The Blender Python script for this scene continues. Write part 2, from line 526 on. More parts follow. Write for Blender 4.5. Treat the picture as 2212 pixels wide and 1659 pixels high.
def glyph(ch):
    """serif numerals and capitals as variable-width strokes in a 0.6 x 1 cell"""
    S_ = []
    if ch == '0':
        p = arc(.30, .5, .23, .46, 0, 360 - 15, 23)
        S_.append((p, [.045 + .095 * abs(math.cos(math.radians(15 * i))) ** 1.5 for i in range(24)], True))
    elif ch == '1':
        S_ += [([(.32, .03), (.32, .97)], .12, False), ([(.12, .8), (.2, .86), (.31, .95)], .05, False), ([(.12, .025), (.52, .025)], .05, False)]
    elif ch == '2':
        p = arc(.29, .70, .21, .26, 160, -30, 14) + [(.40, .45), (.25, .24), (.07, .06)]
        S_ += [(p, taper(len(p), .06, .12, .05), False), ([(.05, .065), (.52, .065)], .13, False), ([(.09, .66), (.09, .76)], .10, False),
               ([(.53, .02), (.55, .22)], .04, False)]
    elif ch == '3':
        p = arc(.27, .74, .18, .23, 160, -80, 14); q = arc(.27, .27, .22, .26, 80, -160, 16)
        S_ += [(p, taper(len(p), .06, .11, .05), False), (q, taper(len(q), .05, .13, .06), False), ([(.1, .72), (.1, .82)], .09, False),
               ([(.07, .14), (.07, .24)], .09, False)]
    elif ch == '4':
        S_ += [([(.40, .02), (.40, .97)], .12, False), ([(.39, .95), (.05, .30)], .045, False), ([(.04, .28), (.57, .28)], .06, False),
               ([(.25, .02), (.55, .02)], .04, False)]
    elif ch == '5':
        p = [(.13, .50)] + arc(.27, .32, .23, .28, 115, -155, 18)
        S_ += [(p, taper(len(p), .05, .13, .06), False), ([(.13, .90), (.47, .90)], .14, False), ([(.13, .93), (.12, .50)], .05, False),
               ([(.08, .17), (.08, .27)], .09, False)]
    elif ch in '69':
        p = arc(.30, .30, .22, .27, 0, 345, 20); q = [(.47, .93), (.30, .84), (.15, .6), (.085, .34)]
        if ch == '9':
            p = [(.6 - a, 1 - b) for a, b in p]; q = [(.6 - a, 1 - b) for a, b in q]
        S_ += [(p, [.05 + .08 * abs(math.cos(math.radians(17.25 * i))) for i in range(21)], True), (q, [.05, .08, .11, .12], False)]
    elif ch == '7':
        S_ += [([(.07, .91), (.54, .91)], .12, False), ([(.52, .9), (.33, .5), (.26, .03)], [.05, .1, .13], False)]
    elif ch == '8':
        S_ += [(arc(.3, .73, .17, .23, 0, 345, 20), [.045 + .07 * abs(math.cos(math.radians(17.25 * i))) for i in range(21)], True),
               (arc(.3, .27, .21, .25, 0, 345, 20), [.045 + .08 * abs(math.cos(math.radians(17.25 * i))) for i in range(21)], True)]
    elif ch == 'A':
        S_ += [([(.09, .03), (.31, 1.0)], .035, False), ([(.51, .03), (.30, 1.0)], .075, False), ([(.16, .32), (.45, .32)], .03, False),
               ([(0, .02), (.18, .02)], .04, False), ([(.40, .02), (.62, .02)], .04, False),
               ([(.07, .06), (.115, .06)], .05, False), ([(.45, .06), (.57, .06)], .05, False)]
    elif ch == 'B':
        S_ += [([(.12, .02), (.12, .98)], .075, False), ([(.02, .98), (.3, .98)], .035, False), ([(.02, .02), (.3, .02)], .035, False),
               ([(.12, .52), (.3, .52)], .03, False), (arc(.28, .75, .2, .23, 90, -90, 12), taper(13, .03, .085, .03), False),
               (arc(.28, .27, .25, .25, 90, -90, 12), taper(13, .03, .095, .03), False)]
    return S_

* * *

Copy out the whole listing, exactly as written.

The Blender Python script for this scene continues. Write part 2, from line 526 on. More parts follow. Write for Blender 4.5. Treat the picture as 2212 pixels wide and 1659 pixels high.
def glyph(ch):
    """serif numerals and capitals as variable-width strokes in a 0.6 x 1 cell"""
    S_ = []
    if ch == '0':
        p = arc(.30, .5, .23, .46, 0, 360 - 15, 23)
        S_.append((p, [.045 + .095 * abs(math.cos(math.radians(15 * i))) ** 1.5 for i in range(24)], True))
    elif ch == '1':
        S_ += [([(.32, .03), (.32, .97)], .12, False), ([(.12, .8), (.2, .86), (.31, .95)], .05, False), ([(.12, .025), (.52, .025)], .05, False)]
    elif ch == '2':
        p = arc(.29, .70, .21, .26, 160, -30, 14) + [(.40, .45), (.25, .24), (.07, .06)]
        S_ += [(p, taper(len(p), .06, .12, .05), False), ([(.05, .065), (.52, .065)], .13, False), ([(.09, .66), (.09, .76)], .10, False),
               ([(.53, .02), (.55, .22)], .04, False)]
    elif ch == '3':
        p = arc(.27, .74, .18, .23, 160, -80, 14); q = arc(.27, .27, .22, .26, 80, -160, 16)
        S_ += [(p, taper(len(p), .06, .11, .05), False), (q, taper(len(q), .05, .13, .06), False), ([(.1, .72), (.1, .82)], .09, False),
               ([(.07, .14), (.07, .24)], .09, False)]
    elif ch == '4':
        S_ += [([(.40, .02), (.40, .97)], .12, False), ([(.39, .95), (.05, .30)], .045, False), ([(.04, .28), (.57, .28)], .06, False),
               ([(.25, .02), (.55, .02)], .04, False)]
    elif ch == '5':
        p = [(.13, .50)] + arc(.27, .32, .23, .28, 115, -155, 18)
        S_ += [(p, taper(len(p), .05, .13, .06), False), ([(.13, .90), (.47, .90)], .14, False), ([(.13, .93), (.12, .50)], .05, False),
               ([(.08, .17), (.08, .27)], .09, False)]
    elif ch in '69':
        p = arc(.30, .30, .22, .27, 0, 345, 20); q = [(.47, .93), (.30, .84), (.15, .6), (.085, .34)]
        if ch == '9':
            p = [(.6 - a, 1 - b) for a, b in p]; q = [(.6 - a, 1 - b) for a, b in q]
        S_ += [(p, [.05 + .08 * abs(math.cos(math.radians(17.25 * i))) for i in range(21)], True), (q, [.05, .08, .11, .12], False)]
    elif ch == '7':
        S_ += [([(.07, .91), (.54, .91)], .12, False), ([(.52, .9), (.33, .5), (.26, .03)], [.05, .1, .13], False)]
    elif ch == '8':
        S_ += [(arc(.3, .73, .17, .23, 0, 345, 20), [.045 + .07 * abs(math.cos(math.radians(17.25 * i))) for i in range(21)], True),
               (arc(.3, .27, .21, .25, 0, 345, 20), [.045 + .08 * abs(math.cos(math.radians(17.25 * i))) for i in range(21)], True)]
    elif ch == 'A':
        S_ += [([(.09, .03), (.31, 1.0)], .035, False), ([(.51, .03), (.30, 1.0)], .075, False), ([(.16, .32), (.45, .32)], .03, False),
               ([(0, .02), (.18, .02)], .04, False), ([(.40, .02), (.62, .02)], .04, False),
               ([(.07, .06), (.115, .06)], .05, False), ([(.45, .06), (.57, .06)], .05, False)]
    elif ch == 'B':
        S_ += [([(.12, .02), (.12, .98)], .075, False), ([(.02, .98), (.3, .98)], .035, False), ([(.02, .02), (.3, .02)], .035, False),
               ([(.12, .52), (.3, .52)], .03, False), (arc(.28, .75, .2, .23, 90, -90, 12), taper(13, .03, .085, .03), False),
               (arc(.28, .27, .25, .25, 90, -90, 12), taper(13, .03, .095, .03), False)]
    return S_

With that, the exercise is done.